Oui. Nous avons, dès le départ, trouvé intéressant qu'on autorise les collectivités à expérimenter les HVP pour leurs flottes captives. Nous avons donc, évidemment, décidé de travailler avec elles, en particulier avec la première d'entre elle à avoir essayé: la communauté de commune de Villeneuve sur Lot. L'Etat a été un peu pervers car il ne leur a laissé que les véhicules de ramassage poubelle pour l'expérimentation, c'est-à-dire les véhicules ayant la pire condition technique puisqu'ils ne chauffent jamais du fait qu'il faille constamment les allumer et les arrêter; ils pensaient que ça ne marcherait pas. Malgré tout, après 3 ans d'expérimentation, nos résultats sont très bons. Nous avons travaillé sur la filtration des huiles et sommes parvenus à obtenir des huiles compatibles avec les moteurs diesel de dernière génération.
Qu'est-ce qui vous oppose radicalement à la filière Diester?Tout d'abord, les HVP sont un produit non modifié chimiquement, contrairement à Diester Industrie qui estérifie ses huiles; nous, nous avons une étape en moins car nous n'avons pas à les estérifier.
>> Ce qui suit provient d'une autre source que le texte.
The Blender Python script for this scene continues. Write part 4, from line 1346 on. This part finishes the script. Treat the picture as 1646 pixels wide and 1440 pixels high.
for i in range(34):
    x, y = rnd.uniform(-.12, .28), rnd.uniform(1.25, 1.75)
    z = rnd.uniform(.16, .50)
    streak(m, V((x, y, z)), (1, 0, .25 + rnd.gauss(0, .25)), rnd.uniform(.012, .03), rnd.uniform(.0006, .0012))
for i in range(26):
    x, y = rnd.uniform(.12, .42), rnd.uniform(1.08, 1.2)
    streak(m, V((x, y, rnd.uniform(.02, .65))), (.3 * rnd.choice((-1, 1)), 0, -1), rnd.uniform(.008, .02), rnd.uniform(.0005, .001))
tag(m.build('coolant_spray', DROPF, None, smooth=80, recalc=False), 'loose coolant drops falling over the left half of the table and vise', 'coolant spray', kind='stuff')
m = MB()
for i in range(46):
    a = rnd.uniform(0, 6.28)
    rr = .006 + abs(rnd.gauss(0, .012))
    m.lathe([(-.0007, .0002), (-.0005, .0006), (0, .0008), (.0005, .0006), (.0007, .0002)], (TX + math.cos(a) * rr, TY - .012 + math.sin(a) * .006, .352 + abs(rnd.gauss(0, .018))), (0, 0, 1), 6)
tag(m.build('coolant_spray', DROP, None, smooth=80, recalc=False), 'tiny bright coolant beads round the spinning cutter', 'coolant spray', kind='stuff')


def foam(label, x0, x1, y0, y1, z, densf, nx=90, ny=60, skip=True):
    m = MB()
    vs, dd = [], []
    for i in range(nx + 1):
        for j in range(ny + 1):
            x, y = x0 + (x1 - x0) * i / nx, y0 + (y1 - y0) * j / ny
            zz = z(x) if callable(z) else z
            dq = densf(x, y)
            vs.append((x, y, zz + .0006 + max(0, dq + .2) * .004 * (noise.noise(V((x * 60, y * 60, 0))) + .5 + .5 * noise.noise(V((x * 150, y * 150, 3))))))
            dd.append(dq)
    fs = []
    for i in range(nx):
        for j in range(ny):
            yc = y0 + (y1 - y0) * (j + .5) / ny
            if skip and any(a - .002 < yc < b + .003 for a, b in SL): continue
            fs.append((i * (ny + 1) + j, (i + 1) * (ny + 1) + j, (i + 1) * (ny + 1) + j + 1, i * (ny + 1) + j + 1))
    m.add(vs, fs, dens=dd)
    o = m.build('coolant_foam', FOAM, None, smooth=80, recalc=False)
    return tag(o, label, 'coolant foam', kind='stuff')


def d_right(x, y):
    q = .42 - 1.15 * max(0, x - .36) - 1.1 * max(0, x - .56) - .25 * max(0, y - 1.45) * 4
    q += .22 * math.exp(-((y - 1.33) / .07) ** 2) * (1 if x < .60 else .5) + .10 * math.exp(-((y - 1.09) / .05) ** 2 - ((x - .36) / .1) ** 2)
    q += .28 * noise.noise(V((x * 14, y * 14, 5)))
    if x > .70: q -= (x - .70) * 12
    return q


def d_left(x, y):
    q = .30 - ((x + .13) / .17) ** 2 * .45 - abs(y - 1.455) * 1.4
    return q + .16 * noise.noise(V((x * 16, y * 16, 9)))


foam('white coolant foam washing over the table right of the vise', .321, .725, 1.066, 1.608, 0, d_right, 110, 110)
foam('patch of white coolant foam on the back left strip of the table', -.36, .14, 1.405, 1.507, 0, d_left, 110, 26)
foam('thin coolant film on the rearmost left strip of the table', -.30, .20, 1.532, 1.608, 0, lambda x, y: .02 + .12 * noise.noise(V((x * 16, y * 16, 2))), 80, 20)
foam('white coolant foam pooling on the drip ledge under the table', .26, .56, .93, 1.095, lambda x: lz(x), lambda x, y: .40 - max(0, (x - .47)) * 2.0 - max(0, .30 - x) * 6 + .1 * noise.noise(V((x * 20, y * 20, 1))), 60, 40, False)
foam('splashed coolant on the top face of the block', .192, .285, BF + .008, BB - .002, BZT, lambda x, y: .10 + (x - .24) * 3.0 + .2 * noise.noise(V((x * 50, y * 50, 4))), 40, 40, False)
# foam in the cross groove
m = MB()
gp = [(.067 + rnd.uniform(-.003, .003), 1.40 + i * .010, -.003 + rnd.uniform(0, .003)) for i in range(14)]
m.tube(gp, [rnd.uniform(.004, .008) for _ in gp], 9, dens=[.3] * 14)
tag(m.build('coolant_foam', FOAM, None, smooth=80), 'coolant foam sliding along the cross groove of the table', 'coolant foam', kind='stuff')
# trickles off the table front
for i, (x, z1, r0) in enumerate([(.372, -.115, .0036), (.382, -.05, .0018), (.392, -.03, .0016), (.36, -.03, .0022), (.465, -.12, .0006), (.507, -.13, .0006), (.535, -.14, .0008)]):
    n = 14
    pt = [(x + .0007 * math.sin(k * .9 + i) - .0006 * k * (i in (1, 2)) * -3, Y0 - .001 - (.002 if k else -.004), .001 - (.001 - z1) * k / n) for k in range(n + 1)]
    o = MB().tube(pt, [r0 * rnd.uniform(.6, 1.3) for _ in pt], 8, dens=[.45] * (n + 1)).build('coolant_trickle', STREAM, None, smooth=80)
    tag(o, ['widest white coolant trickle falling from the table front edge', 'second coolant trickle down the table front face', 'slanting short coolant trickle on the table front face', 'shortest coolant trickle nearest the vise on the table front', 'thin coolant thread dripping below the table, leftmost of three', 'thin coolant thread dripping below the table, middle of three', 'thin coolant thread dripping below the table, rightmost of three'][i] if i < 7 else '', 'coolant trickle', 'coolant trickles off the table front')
Ensuite, la filière HVP est courte, c'est-à-dire que le trajet entre le producteur et le consommateur d'huile est de 50km maximum. Du coup, notre bilan énergétique est beaucoup plus intéressant.
Notre bilan économique est, lui aussi, meilleur. En effet, ce sont directement les agriculteurs qui transforment la graine, ils peuvent donc en revendre les tourteaux ce qui leur fait un complément de revenu. Les agriculteurs sont à la fois producteurs et vendeurs, leurs plus-values restent donc scellées dans le milieu agricole et cela est important parce qu'avec les suppressions d'aides à l'exportation générées par la nouvelle PAC de 2013, il sera nécessaire d'apprendre à créer sa propre huile. A l'inverse, avec la filière Diester, les agriculteurs ne peuvent vendre que leur graine (i.e. à Diester), par conséquent, c'est Diester Industrie qui se génère une plus-value; c'est un véritable manque à gagner pour les petits agriculteurs.
Il s'agit du système capitaliste industriel, c'est-à-dire les gros exploitants agricoles du nord de la France qui ont créé la filière Diester ainsi que les industriels qui transforment les produits. Ces derniers ne veulent pas entendre parler des HVP car leur utilisation leur retirerait une partie des plus-values qu'ils gagnent. Nous sommes face à une bataille économique pour garder les avantages acquis. Ce sont ces mêmes personnes qui pratiquent le lobbying pour que le droit européen ne soit pas retranscrit dans son intégralité en droit français.
Que répondriez-vous à ceux qui bloquent la libéralisation des HVP?Je leur parlerai de démocratie et de l'avenir de notre société; je leur dirai qu'on ne peut pas maintenir des avantages acquis quand d'autres solutions sont plus intéressantes. Avec la disparition progressive du pétrole on va avoir tellement besoin d'énergie que les choix qui seront faits devront être basés sur les filières les plus intéressantes au niveau énergétique et non au niveau économique pour certains individus.